Skybird is one of the outsiders for Saturday’s Black Caviar Lightning, but she will continue a strong family history with the 1000-metre Group 1 if Mitch Freedman commits to the $1 million event at Flemington.
The Ballarat trainer is still weighing up whether it or the following Saturday’s Group 1 Oakleigh Plate (1100m) provides the best lead-in to the Group 1 Newmarket Handicap (1200m) on March 8.
But while 1000m is considered short of Skybird’s best, her family has a history of running well in the race.
Skybird is by Exosphere, who started $3.10 in the 2016 Lightning but found himself in the wrong part of the track and had to settle for a 1-3/4-length fourth.
Her dam Real Desire is a daughter of 2010 Lightning runner-up Wanted and Waajib mare Forest Finch, who is a half-sister to Snippets’ Lass, the dam of Snitzel, who ran in Takeover Target’s Lightning.
That four-time Australian Champion Stallion is the sire of this year’s Lightning favourite Switzerland.
Snitzel’s sister Royal Snippets is the granddam of Private Eye, who pushed champion sprinting mare Imperatriz to a long head in last year’s Lightning.
The connection to Snitzel is the main reason Anthony and Kristen Evans of Hunter Valley farm HP Thoroughbreds paid $18,000 for Real Desire online in 2018.
“It’s a family that’s just kept producing good horse after good horse,” Anthony said.
“Since we bought Real Desire there’s been four or five new Stakes winners on the page, through the likes of Private Eye.
“I just thought, for a small farm like us to have a mare closely-related to one of the best stallions of the last 20 or 30 years would be good and it seems to have worked out quite well.”
Skybird is the third foal from Real Desire, whose first foal was Solvency (Unencumbered) won one of 17, followed by Forged, a brother to Skybird who also won one race.
Real Desire did not have a foal the year after Skybird, then produced a colt by Deep Field who Tony and Calvin McEvoy bought for $260,000 at Inglis Classic last year and have named The Real Man.
Real Desire had 2022 off, last year had a colt by Pierro who is a three-quarter-brother to Skybird and is now in-foal to Lightning winner Home Affairs.
Skybird’s next start will be the 12th appearance for the four-year-old, who Freedman bought for $110,000 out of the Highway Session at Inglis Classic.
She won her first three starts, culminating with the Group 2 Moonee Valley Fillies Classic (1600m) before a third placing in the Group 1 Thousand Guineas (1600m).

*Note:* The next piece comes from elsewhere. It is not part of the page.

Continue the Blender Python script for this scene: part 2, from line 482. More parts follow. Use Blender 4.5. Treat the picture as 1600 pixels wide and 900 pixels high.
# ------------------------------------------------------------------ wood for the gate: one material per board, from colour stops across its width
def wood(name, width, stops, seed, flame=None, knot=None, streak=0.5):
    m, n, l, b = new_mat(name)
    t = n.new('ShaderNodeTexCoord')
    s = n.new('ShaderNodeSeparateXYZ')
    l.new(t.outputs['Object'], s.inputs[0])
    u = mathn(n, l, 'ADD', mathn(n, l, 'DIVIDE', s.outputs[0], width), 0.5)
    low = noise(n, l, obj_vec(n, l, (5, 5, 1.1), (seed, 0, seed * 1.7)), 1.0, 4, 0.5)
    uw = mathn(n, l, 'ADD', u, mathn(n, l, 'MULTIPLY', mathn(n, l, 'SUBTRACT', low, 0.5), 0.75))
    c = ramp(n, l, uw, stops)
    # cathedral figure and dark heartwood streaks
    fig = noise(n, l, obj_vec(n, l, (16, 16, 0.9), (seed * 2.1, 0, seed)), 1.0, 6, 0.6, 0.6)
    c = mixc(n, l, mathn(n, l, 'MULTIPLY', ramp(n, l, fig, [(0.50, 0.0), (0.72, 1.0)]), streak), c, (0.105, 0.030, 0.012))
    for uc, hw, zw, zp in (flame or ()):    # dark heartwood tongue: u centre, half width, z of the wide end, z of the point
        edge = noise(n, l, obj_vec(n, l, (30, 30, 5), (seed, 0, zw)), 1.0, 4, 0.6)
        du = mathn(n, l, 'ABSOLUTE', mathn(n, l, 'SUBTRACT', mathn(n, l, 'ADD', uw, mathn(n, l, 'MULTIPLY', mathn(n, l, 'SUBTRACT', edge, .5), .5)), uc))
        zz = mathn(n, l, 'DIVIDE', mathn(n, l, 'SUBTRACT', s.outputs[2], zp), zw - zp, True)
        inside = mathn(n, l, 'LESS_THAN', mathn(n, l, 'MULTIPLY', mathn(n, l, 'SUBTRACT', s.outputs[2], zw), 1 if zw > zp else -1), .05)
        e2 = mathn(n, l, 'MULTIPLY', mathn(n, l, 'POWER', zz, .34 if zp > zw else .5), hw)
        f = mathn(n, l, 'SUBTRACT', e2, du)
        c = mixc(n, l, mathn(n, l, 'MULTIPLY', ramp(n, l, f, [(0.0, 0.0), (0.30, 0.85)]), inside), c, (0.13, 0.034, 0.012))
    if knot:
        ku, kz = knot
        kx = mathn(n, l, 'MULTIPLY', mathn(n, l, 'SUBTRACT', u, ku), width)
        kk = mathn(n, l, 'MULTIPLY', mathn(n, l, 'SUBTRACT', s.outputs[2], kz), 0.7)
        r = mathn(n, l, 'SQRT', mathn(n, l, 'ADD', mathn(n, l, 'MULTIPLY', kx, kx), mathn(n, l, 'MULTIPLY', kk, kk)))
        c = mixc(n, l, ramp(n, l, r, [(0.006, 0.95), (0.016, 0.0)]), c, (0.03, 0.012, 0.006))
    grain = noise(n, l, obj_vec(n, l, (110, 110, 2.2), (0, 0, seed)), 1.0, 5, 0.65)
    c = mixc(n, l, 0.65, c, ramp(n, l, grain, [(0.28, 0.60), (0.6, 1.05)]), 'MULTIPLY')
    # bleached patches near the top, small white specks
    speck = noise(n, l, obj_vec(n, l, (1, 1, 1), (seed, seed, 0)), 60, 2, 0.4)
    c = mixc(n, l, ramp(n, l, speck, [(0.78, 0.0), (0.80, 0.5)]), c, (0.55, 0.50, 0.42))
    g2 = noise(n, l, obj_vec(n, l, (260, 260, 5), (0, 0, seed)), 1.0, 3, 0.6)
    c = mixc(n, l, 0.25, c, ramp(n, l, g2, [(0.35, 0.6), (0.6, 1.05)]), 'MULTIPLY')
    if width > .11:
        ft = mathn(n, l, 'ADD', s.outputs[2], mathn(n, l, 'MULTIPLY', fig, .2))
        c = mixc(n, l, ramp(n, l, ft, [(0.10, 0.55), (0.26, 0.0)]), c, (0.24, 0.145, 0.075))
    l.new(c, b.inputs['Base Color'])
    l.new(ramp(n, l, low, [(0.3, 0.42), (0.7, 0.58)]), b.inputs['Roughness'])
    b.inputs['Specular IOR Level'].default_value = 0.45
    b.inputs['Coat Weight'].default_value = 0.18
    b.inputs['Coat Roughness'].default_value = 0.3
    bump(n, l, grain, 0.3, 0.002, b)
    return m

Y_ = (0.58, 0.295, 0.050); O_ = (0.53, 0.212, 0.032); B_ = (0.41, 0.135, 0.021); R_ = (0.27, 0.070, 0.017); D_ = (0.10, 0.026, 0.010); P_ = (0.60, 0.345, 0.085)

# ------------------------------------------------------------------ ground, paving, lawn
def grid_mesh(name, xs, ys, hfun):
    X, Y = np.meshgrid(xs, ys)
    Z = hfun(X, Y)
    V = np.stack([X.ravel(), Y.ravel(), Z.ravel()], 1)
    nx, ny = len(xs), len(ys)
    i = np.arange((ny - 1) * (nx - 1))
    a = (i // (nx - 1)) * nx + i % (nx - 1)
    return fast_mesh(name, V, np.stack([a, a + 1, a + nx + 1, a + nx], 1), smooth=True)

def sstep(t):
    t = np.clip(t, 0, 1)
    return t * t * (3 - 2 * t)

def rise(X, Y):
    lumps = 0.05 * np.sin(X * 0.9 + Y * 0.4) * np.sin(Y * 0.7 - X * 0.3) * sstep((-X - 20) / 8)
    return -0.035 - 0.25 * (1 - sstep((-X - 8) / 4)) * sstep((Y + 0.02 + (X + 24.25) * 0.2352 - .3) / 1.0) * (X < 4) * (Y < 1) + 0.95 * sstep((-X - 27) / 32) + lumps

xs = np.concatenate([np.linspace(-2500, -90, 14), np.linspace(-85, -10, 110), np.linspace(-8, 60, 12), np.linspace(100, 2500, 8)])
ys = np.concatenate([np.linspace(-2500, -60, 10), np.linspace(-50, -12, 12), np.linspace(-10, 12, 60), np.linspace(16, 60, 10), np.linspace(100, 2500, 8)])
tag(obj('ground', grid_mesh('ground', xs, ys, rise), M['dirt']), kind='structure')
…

Her only win since came in the Group 2 Tobin Bronze Stakes (1200m) and she placed in both the Bobbie Lewis Quality (1200m) and Blazer Stakes (1400m) at Group 2 level last spring before finishing midfield in the 1500m Golden Eagle.

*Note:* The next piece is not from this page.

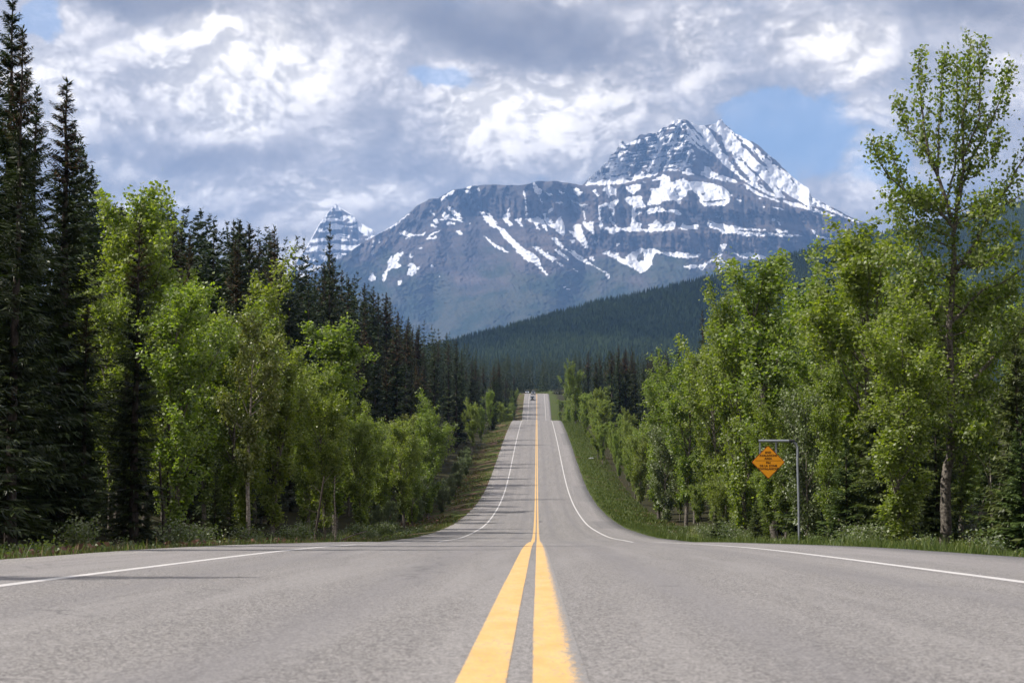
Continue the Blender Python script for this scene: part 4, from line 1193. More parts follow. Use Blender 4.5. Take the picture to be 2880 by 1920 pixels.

“She was always a really, really nice foal and even as a yearling in the paddock, both sales companies loved her, they were just concerned about commercial Exosphere was going to be, which I think is why she end up in Highway Session,” Evans said.
“I used to joke to people that if she was by Deep Field she would have topped the sale, that’s how nice she was.

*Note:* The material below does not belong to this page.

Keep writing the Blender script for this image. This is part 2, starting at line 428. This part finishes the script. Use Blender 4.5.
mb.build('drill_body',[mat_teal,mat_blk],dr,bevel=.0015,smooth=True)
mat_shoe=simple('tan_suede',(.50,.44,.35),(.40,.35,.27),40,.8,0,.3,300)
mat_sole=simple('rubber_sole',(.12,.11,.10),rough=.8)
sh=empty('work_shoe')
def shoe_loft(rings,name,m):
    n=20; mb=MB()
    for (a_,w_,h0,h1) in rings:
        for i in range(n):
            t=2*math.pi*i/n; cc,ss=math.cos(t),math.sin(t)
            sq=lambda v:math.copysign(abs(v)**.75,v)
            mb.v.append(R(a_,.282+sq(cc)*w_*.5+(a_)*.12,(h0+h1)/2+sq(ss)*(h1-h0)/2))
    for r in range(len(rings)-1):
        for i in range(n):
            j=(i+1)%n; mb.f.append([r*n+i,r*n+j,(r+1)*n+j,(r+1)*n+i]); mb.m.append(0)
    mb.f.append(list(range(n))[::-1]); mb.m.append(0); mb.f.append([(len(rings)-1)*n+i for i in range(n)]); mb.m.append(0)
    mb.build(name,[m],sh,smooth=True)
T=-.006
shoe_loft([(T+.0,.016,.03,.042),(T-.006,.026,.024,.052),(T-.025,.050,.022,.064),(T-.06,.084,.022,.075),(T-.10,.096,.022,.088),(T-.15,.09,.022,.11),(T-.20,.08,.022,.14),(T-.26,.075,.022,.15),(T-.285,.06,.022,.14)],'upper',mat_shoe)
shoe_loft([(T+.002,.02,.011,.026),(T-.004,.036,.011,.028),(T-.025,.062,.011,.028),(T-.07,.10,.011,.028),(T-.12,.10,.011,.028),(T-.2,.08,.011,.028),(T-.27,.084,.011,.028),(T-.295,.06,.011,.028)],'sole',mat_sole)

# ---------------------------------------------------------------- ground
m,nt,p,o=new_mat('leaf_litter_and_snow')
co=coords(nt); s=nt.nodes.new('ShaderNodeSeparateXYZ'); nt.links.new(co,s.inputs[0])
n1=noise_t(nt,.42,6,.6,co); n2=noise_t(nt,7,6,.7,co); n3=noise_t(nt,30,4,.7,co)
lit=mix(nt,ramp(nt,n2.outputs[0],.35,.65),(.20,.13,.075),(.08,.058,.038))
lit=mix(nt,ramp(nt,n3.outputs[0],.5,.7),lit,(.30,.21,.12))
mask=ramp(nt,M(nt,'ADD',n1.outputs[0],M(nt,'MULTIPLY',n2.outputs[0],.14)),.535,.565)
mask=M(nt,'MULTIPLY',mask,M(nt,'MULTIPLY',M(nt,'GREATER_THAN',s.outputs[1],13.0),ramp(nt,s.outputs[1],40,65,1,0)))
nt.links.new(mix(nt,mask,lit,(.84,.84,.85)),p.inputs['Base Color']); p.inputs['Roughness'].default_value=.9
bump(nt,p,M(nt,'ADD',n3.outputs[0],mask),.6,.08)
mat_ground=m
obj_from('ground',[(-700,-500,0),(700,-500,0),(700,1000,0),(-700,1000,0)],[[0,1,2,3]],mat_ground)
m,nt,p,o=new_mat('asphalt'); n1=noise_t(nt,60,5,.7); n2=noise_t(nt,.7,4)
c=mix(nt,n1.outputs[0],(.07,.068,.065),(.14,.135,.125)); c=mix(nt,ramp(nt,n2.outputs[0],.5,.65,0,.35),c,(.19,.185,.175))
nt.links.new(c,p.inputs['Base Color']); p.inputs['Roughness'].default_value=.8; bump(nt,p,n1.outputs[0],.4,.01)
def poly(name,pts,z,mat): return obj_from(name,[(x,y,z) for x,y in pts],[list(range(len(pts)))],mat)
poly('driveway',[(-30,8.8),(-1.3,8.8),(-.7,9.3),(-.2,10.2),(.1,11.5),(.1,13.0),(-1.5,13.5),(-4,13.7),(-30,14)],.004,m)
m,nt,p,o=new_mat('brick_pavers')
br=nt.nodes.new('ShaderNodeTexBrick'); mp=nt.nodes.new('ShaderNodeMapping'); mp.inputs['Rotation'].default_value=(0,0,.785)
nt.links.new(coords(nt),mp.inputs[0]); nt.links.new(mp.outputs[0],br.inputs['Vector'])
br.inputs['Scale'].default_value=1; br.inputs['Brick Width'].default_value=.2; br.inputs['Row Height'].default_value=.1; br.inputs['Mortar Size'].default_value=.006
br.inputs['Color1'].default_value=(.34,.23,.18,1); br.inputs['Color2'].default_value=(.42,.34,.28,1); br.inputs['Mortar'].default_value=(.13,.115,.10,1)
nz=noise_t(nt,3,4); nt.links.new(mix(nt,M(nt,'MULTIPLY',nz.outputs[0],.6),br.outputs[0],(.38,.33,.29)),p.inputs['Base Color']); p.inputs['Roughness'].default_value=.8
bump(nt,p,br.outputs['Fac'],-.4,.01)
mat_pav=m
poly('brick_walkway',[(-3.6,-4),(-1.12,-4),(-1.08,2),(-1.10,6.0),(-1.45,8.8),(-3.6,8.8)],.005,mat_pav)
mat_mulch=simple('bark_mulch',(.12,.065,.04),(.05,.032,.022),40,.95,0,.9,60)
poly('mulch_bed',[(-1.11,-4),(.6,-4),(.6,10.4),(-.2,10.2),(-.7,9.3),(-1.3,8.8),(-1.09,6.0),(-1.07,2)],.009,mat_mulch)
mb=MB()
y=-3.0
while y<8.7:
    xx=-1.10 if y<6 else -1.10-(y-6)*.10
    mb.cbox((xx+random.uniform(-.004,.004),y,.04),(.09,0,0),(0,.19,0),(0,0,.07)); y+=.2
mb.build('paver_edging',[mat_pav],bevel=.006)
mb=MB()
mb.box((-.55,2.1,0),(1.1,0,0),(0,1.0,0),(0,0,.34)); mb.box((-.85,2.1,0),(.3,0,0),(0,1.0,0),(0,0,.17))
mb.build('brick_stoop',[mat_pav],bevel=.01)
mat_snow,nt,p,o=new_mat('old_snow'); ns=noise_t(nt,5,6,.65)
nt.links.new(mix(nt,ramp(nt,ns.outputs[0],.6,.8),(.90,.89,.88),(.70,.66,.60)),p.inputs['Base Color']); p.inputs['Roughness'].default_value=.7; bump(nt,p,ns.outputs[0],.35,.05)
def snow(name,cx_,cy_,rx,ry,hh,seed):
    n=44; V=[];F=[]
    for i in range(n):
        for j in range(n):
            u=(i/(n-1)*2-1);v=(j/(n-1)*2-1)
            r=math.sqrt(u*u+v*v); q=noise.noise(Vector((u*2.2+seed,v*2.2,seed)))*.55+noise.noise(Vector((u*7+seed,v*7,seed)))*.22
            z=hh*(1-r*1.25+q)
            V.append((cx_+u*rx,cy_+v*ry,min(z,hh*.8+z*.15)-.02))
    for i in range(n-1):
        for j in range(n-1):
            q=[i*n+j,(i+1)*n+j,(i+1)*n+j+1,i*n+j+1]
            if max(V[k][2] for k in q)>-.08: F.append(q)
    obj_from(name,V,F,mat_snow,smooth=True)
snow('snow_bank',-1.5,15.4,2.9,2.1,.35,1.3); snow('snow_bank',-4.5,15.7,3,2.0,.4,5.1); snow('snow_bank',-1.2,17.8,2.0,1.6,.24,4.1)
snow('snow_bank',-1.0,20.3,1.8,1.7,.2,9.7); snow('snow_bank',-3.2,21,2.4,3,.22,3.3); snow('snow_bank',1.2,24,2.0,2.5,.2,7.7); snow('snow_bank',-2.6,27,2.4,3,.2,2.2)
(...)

“She was always just a quality filly, very intelligent, a really strong physical and she had quality all the way through.”
Skybird’s preparations for her autumn campaign included a second placing in an 800m Horsham jumpout on February 5, when she swept home from second-last under a light ride, and she has drawn barrier three in the Lightning with John Allen to ride.
She has been ticking off milestones for HP Thoroughbreds with each step up the ranks and Evans has his fingers crossed that her rise has not ended.
“We don’t breed a lot of horses, we only have 30 mares on the farm and there’s only three of them that we own ourselves,” he said.
“So, we have 25 a year and half are kept for breed-to-race clients, so we only sell 10 or 12 a year and she’s definitely the flagbearer.
“She was our first Stakes winner, our first Group 2 winner, our first one Group 1-placed and may have even been the first one of ours to run in a Group 1 race.
“Hopefully she can become the first Group 1 winner.”